→ Problem statement:
Copy out, from the entries below, each line holding the string "this".

Scene script records
◇ ◇ ◇ ◇

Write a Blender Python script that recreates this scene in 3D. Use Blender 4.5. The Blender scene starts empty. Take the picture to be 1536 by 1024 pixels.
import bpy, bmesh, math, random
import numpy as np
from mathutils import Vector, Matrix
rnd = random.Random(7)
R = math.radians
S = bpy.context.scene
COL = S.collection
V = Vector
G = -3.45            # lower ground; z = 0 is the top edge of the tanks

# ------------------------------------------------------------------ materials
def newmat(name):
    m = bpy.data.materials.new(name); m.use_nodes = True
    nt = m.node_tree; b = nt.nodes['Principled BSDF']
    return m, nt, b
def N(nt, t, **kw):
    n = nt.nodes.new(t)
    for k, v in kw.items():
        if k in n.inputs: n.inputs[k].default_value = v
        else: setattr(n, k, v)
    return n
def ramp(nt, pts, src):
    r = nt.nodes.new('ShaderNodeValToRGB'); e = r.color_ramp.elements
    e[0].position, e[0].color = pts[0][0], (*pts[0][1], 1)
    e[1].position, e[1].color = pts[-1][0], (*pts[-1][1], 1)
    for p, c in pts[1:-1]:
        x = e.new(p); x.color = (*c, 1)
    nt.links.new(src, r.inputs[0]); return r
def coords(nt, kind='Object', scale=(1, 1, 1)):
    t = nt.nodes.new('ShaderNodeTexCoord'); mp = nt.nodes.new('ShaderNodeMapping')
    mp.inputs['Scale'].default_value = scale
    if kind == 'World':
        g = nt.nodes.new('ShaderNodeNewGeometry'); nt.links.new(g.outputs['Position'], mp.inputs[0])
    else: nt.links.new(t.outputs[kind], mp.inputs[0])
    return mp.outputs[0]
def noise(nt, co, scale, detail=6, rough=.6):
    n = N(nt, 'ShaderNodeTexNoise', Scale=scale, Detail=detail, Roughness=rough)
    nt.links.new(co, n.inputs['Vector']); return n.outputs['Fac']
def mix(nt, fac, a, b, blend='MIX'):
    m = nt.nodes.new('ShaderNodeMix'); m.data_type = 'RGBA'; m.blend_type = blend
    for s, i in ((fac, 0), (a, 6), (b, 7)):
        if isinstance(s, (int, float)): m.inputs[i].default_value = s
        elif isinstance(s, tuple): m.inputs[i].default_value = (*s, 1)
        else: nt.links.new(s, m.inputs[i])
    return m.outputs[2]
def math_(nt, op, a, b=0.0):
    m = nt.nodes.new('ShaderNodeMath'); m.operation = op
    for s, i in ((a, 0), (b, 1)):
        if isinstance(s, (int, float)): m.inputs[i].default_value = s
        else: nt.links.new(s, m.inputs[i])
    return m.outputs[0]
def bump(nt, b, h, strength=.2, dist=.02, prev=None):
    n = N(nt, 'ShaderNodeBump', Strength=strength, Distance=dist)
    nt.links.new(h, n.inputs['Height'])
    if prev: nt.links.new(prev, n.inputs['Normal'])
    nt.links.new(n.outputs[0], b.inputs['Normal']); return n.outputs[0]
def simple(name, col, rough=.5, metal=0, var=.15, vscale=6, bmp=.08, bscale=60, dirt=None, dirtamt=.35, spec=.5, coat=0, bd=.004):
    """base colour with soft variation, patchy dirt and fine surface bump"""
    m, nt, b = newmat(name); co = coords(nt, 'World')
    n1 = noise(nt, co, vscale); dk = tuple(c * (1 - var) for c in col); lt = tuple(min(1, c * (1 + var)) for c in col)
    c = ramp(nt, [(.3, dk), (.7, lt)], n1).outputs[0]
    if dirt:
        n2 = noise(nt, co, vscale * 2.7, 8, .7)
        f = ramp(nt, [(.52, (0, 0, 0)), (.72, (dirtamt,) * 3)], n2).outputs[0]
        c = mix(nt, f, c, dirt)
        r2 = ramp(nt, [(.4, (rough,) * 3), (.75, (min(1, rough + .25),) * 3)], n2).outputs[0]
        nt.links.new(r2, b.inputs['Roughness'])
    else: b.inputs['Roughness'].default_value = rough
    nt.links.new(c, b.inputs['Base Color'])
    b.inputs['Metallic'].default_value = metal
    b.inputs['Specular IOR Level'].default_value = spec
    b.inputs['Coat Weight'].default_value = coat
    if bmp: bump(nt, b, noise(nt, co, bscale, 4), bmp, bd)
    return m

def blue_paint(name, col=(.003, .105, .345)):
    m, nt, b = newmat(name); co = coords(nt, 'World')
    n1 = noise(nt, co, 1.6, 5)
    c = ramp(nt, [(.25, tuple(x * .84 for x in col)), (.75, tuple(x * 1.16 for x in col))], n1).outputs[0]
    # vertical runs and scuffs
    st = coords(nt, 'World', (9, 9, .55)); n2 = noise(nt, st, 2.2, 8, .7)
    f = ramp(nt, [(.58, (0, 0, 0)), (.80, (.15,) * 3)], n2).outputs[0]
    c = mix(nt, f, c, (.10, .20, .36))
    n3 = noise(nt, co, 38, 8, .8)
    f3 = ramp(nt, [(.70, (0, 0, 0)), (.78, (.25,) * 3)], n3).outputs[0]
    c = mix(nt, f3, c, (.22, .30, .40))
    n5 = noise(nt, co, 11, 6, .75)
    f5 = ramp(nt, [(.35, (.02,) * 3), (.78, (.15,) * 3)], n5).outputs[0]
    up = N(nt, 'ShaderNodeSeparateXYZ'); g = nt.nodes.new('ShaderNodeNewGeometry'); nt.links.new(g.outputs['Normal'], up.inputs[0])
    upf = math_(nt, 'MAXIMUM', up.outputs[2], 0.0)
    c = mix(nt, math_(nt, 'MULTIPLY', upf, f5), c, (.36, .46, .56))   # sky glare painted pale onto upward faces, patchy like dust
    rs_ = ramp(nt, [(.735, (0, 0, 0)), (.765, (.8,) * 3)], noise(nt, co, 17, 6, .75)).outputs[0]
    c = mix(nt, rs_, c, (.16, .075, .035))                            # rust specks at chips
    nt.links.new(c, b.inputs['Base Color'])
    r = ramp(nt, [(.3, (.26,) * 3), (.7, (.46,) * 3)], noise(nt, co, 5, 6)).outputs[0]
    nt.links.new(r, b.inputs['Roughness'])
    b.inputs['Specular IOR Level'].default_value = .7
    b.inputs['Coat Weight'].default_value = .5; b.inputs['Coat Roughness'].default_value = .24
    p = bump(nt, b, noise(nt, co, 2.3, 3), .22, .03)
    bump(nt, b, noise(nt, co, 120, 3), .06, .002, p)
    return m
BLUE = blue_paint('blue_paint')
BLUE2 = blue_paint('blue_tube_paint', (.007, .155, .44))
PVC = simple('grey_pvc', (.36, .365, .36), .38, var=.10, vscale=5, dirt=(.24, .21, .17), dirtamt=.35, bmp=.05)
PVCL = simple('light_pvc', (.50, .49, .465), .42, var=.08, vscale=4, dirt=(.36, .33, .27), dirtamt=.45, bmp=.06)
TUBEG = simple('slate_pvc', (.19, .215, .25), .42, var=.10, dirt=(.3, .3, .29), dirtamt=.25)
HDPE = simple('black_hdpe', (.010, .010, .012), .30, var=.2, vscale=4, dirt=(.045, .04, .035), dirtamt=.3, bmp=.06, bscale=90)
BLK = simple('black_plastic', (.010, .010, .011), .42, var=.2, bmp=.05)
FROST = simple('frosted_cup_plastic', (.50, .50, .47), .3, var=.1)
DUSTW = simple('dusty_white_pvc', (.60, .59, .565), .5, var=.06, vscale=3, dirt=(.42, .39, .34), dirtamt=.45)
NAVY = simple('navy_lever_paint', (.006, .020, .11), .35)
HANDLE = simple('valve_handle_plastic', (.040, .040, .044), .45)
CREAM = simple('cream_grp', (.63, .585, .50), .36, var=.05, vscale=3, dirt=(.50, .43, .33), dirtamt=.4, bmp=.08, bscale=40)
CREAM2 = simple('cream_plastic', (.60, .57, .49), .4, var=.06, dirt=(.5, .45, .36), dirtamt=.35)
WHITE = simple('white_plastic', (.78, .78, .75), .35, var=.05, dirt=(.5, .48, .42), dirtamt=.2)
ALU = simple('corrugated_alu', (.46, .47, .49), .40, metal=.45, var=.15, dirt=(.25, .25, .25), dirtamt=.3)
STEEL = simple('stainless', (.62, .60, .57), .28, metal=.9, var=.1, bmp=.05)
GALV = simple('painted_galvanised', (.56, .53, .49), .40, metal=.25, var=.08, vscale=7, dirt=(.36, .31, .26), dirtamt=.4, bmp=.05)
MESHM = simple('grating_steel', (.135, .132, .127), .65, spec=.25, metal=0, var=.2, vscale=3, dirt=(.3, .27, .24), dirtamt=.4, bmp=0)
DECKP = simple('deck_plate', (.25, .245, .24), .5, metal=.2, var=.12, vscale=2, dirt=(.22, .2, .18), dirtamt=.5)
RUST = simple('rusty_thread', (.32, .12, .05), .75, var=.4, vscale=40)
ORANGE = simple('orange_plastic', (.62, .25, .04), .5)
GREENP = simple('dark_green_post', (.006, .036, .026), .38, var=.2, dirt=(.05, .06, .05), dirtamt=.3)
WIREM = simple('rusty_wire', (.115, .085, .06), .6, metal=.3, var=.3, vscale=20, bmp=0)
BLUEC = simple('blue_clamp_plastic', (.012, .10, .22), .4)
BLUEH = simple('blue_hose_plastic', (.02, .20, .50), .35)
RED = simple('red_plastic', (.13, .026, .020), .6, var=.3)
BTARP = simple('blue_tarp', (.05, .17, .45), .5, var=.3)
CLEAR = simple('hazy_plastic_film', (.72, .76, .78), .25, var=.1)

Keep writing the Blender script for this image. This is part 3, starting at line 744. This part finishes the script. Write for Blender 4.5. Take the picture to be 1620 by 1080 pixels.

◇ ◇ ◇ ◇

→ The answer:
Write a Blender Python script that recreates this scene in 3D. Use Blender 4.5. The Blender scene starts empty. Take the picture to be 1536 by 1024 pixels.
Keep writing the Blender script for this image. This is part 3, starting at line 744. This part finishes the script. Write for Blender 4.5. Take the picture to be 1620 by 1080 pixels.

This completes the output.